6.1        The Investor indemnifies Hartwell in relation to any Claims arising out of or in any way connected with a breach of any undertaking, obligation, term or warranty in these Terms, or and a breach of the same by any Affiliate of the Investor.

6.2        Where Hartwell considers an indemnity Claim under clause 6.1 exists in relation to an Investor, Hartwell may withhold, deduct or set off any entitlement the Investor may have to receive any monetary sum in relation to any Action (including investment, proceeds or other recovery) against the Claim.

7.          Nature of Terms                                                     

7.1        These Terms:

(a)        bind the Investor as a deed poll and are enforceable as against the Investor by Hartwell;

(b)        and the obligations under them continue in time from the date accepted by the Investor;

(c)        and the rights and obligations under them are personal and are incapable of assignment by the Investor;

(d)        cannot be amended, supplemented, discharged or abandoned by the Investor;

(e)        may be amended by Hartwell in its sole discretion, upon notice to the Investor.

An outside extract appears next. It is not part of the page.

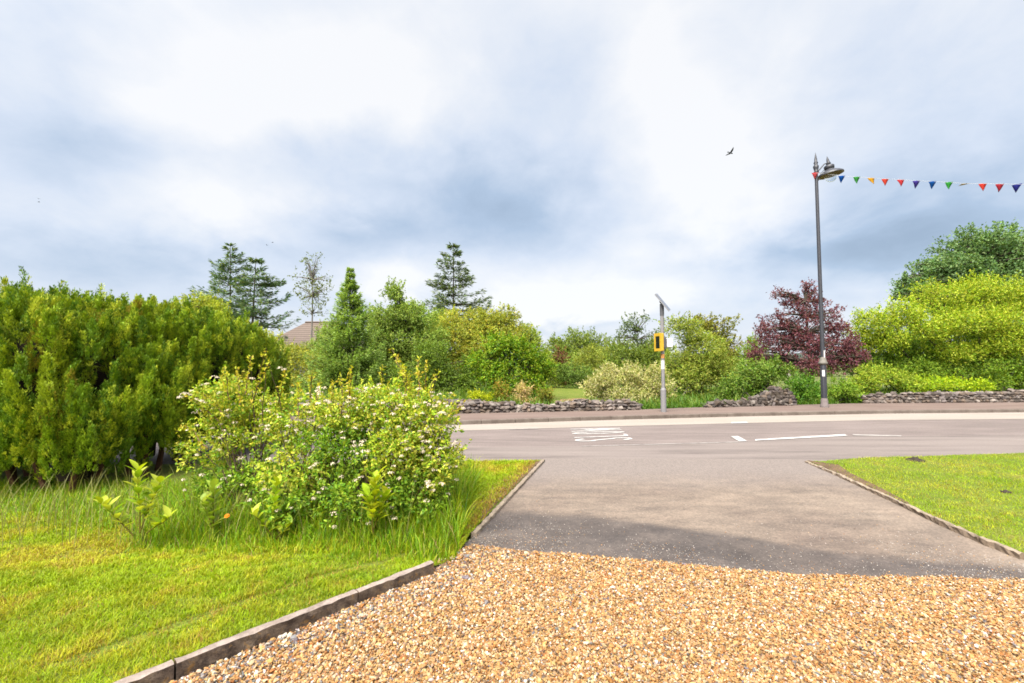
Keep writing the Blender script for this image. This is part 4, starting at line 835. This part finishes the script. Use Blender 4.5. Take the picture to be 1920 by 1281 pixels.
# ------------------------------------------------------------------ conifer hedge
def hedge():
    rng = np.random.default_rng(42)
    B = [(-9.6, 5.9, 1.4, 2.34), (-8.4, 6.1, 1.4, 2.36), (-7.4, 6.2, 1.35, 2.34), (-6.5, 6.3, 1.25, 2.32), (-5.9, 6.8, 1.2, 2.30), (-5.45, 7.4, 1.05, 2.24), (-5.15, 8.0, .85, 2.12), (-4.95, 8.5, .62, 1.92),
         (-5.1, 5.35, .5, 1.05), (-5.75, 5.6, .8, 2.12), (-4.95, 6.2, .45, 1.6)]
    org = np.array([-6.6, 6.3, .03])
    root = empty('conifer_hedge', org, 'big upright golden green conifer hedge filling the left side', 'hedge')
    Rr = lambda u: np.clip(1 - u ** 4.5, 0, 1) ** .42 * (.80 + .20 * np.clip(u / .30, 0, 1))
    core = MB()
    for (cx, cy, r, h) in B:
        us = np.linspace(.16, .93, 12); prof = [(max(.02, (r - .34) * Rr(q)), q * (h - .2)) for q in us] + [(.001, .93 * (h - .2))]
        core.lathe(prof, 20, np.array((.022, .017, .010)), (np.eye(3), (cx, cy, .05)))  # solid dark fill behind the plumes; shade of the gaps put into its colour
    mb = MB(); PA, PD, PL, PR = [], [], [], []
    for bi, (cx, cy, r, h) in enumerate(B):
        n = int(420 * r * h); a = rng.uniform(0, 2 * np.pi, n); u = rng.uniform(.22, 1.0, n)
        topm = rng.random(n) < .25
        rad = np.where(topm, r * np.sqrt(rng.random(n)) * .92, r * Rr(u)); z = np.where(topm, h * (1 - (rad / r) ** 5 * .25), u * h)
        p = np.c_[cx + np.cos(a) * rad, cy + np.sin(a) * rad, z]; out = np.c_[np.cos(a), np.sin(a), np.zeros(n)]
        ok = np.ones(n, bool)
        for bj, (c2, d2, r2, h2) in enumerate(B):
            if bj == bi: continue
            ok &= ~((np.hypot(p[:, 0] - c2, p[:, 1] - d2) < (r2 - .10) * Rr(np.clip(p[:, 2] / h2, 0, 1))) & (p[:, 2] < h2 - .12))
        ok &= (p[:, 1] < 9.3) & (np.arctan2(p[:, 0], p[:, 1]) > -1.05) & ~((out @ np.array([.6, -.75, 0]) < -.55) & (p[:, 2] < 1.7))
        for q, o_, tm in zip(p[ok], out[ok], topm[ok]):
            md = .12 if tm else .15
            if PA and (np.linalg.norm((np.array(PA) - q) * [1, 1, .62], axis=1) < md).any(): continue
            PA.append(q); l_ = rng.uniform(.5, 1.0) * (.55 if tm else 1); PL.append(l_); PR.append(rng.uniform(.065, .115) * (.85 if tm else 1))
            PD.append(unit(np.r_[o_[:2] * (.05 if tm else .20), 1] + rng.normal(0, .07, 3)))
    PA = np.array(PA); PD = np.array(PD); PL = np.array(PL); PR = np.array(PR)
    PA = PA - PD * PL[:, None] * .7 + (PD * [1, 1, 0]) * rng.uniform(-.7, .5, (len(PA), 1)); PA[:, 2] = np.maximum(PA[:, 2], rng.uniform(.12, .5, len(PA)))
    for k in range(30):                        # leaders sticking out of the clipped top
        b = B[rng.integers(0, 8)]; a = rng.uniform(0, 6.28); q = rng.random() * b[2] * .9
        PA = np.vstack([PA, [[b[0] + math.cos(a) * q, b[1] + math.sin(a) * q, b[3] - .14]]]); PD = np.vstack([PD, unit(np.array([[rng.normal(0, .1), rng.normal(0, .1), 1]]))]); PL = np.append(PL, rng.uniform(.26, .42)); PR = np.append(PR, .045)
    pal = np.array([lin(*c, KF) for c in [(130, 164, 34), (156, 182, 46), (108, 146, 34), (90, 130, 34), (182, 200, 60), (142, 138, 46)]]) * np.array((2.0, 1.82, 1.5))
    for a, d, l, rad in zip(PA, PD, PL, PR):
        far = max(a[1], 4.9) / 4.9
        f_ = int(64 * l / .6 / far ** .7) if rad > .06 else 12            # feathery tufts of this plume
        t_ = rng.beta(1.2, 1.15, f_); th = rng.uniform(0, 2 * np.pi, f_)
        ax = unit(np.cross(d, [0.3, .8, .1])); ay = np.cross(d, ax); ro = np.cos(th)[:, None] * ax + np.sin(th)[:, None] * ay
        pr = rad * np.sin(np.pi * np.clip(t_ * .84 + .16, 0, 1)) ** .7
        q0 = a + d * (l * t_)[:, None] + ro * (pr * rng.uniform(.55, 1.0, f_))[:, None]
        fd = unit(d + ro * (.30 * (1 - t_) + .06)[:, None] + rng.normal(0, .10, (f_, 3)))
        tone = rng.choice(6, p=[.34, .22, .22, .10, .10, .02]); br = rng.uniform(.85, 1.12)
        m = int(28 / far ** .5)
        tt = rng.random((f_, m)); fl = rng.uniform(.065, .13, (f_, 1)); th2 = rng.uniform(0, 2 * np.pi, (f_, m))
        fx = unit(np.cross(fd, ro + .01)); fy = np.cross(fd, fx)
        r2 = np.cos(th2)[..., None] * fx[:, None] + np.sin(th2)[..., None] * fy[:, None]
        q = q0[:, None] + fd[:, None] * (fl * tt)[..., None] + r2 * (.015 * np.sin(np.pi * (tt * .8 + .2)))[..., None]
        D = fd[:, None] + r2 * rng.uniform(.2, .8, (f_, m, 1)) + rng.normal(0, .12, (f_, m, 3)); N = r2 + ro[:, None] * .8 + rng.normal(0, .25, (f_, m, 3))
        tn = np.where(rng.random(f_) < .6, tone, rng.integers(0, 5, f_)); c = pal[np.repeat(tn, m)] * br * rng.uniform(.75, 1.2, (f_ * m, 1))
        leaves(mb, q.reshape(-1, 3), D.reshape(-1, 3), unit(N.reshape(-1, 3)), rng.uniform(.022, .042, f_ * m) * far ** .4, rng.uniform(.008, .014, f_ * m) * far ** .4, c, .1)
    mb.build('foliage', M_needle, root, org); core.build('dark_core', M_bark, root, org)
    st = MB()
    for (cx, cy, r, h) in B[2:]:
        for k in range(4):
            a = rng.uniform(0, 6.28); st.tube(bend((cx + .2 * math.cos(a), cy + .2 * math.sin(a), .0), (cx + r * .8 * math.cos(a), cy + r * .8 * math.sin(a), h * .6), rng, 5, .05), np.linspace(.04, .012, 5), 6, np.array((.12, .06, .035)))
    st.build('stems', M_bark, root, org)
hedge()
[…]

7.2        To the extent there is any inconsistency between these Terms and any express term contained in an IM or other document (including terms required by an application form associated with investment in the Fund), these Terms shall prevail only to the extent of the inconsistency.

7.3        These Terms are governed by and must be construed in accordance with the laws of Western Australia.  Each Party irrevocably and unconditionally submits to the exclusive jurisdiction of the courts of Western Australia and all courts which have jurisdiction to hear appeals from those courts, and waives any right to object to proceedings being brought in those courts for any reason.